I think Original Gravity is trying to break the monkey. The label seems to put out nearly as many releases as most of the other labels covered on MB put together. What’s even more incredible is (as MB regulars must by now know) that it’s 90% the musical output of just one man – label owner Neil Anderson! Anyway, here’s the next LP, Feelin’ Kind Of Blue – conceptually a break-up LP and featuring material from the label’s ‘roster.’ Mr A should probably get someone he knows to write the sleeve notes for that. Oh, hello – what’s this?

Ah yes – feelin’ kind of blue. It’s over between the two of you and it turns out all the classic lyrical cliches are true, stacking up neatly into two camps not unlike the stylistically opposed sides of an old soul 45. You know – the torch song for lost love on one side and the ‘get back on your feet’ party mover on the other? And now you think about it, maybe music could help – whether through the cathartic release of heartache or to soundtrack your sexual and romantic rebirth. After all, what have you got left now but music? In short you need a break-up album and Original Gravity Records might just have provided the very thing in the form of Feelin’ Kind Of Blue.
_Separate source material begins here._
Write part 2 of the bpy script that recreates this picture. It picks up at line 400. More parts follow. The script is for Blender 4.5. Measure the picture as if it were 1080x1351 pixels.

Oscillating between moodiness and optimism, the LP channels the best of sixties R&B, soul, funk and (of course!) blues in a bid to guide you through your misery. And if it isn’t quite the case that torch song slowie alternates with upbeat dance floor track throughout (the ‘moody’ cuts are nearly as likely to be movers as the ‘party’ numbers on this one), we should remember that the course of being in and out of love never did run smooth.

It’s the title track that opens the LP, an instrumental by the Original Gravity Allstars which combines forlornly smouldering organ embers with a feverish flute-led funk rhythm evoking what Burning Spear’s S.O.U.L. might have sounded like if its heart were broken. Up next, Raye Cole’s Find Myself Another Man is a cover of the Sonny Williamson number – here incarnated as a determinedly forward-looking Etta James-style R&B heater – while Rachel Maxann’s All Of This And Nothing (a cover of a track penned by Depeche Mode’s Dave Gahan, no less!) stays in the same stylistic ballpark but relapses into thinking about the ex. as all of that determination collapses back into tears. Nestor Alvarez’ Ghosted then returns to the flute-led instrumental funkiness of the opener, finding the calm when you’re all cried out. Just as all seems lost however, side one ends on the scorchingly triumphant extended version of Floyd James & The GTs’ Sweet Sweet Soul. Whadya know? You’ve still got game!

New love is an up and down business though. Is it better than what you’ve lost? How will you move on if you can’t forget the past? How long will this last? Have you blown any chance of getting back with the ex? Enter the Latin-style, piano-led, funky boogaloo rhythms of Raye Cole’s Remember To Forget for those dancers with nothing left to lose. Help Me (another Sonny Boy Williamson cover) brings the tempo down slightly and finds Rachel Maxann deliver a yearning plea to an object of affection before Abramo & Nestor’s sax-led Where’s Wallace? returns to the R&B groovers of Side A. Penultimate cut Your Stone Cold Heart once again features Raye Cole and is the closest the set actually gets to a true sixties torch song (though even this has a foot-shuffling groove to it) which finally leaves the LP’s bluesiest number, Slim Harpo cover Shake Your Hips by Curtis Baker & The Bravehearts, to close the set with a title and groove that says ‘dancefloor’ and a tone that cries ‘heartache.’ Love. It’s complicated.